Sam Mendes – 2015 – England
I admit I’ve been slow to embrace
the Daniel Craig cycle of James Bond movies.
I didn’t have anything substantial against them except for the vague
pull of nostalgia for Bond in the Cold War milieu where he was born and where
he belongs. The current Bond films are
more well-made than the classics from the 60s, and Craig may even be the best
actor who has ever played Bond, but a big part of the older films’ appeal was
their tongue-in-cheek spirit. They
weren’t so respectable; they weren’t intended to win awards save occasionally
for outstanding stunt work. In a world
swirling with heavily-Bond-inspired movies and TV shows, it’s hard to
distinguish the aura of a new Bond film from the many offspring and
imitators. Having said all that, I still
think the films are really good and I enjoy them. After all those years, that opening gun-barrel logo
and the Monty Norman fanfare still get me excited for something special, even if,
by the films’ final acts, I often forget that these weren’t supposed to be just
any old action flicks, but James Bond!
For me, Spectre is the best of
the Daniel Craig series so far because of the efforts it makes to fold itself –
and the previous three films – into the traditional Bond mythos; in which the
powerful terrorist organization S.P.E.C.T.R.E. and its cat-loving president,
Ernst Stavro Blofeld, are iconic elements.

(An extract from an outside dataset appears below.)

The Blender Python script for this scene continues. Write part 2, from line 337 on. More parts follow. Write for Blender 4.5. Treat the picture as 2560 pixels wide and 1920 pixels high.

It retroactively gives the former Craig films some added weight by
establishing that they were not stand-alone episodes but that Spectre has been
behind everything all along. Christoph
Waltz plays Blofeld with remarkable restraint considering his penchant for scenery-chewing
and the limitless opportunities for such a character to be over-the-top. Craig’s interpretation of Bond is more
evolved than Connery’s, Moore’s or Brosnan’s, which makes him less cavalier
about sex and death, which is appropriate for the 21st century, but it
also erodes some of the icy cruelty that was a key aspect of Cold War-era
Bond. In any case, Spectre successfully perpetuates the modern Bond persona while also
evoking classic Bond elements like Q, Moneypenny, the Aston Martin and most
importantly a larger-than-life villain with grand designs for world domination.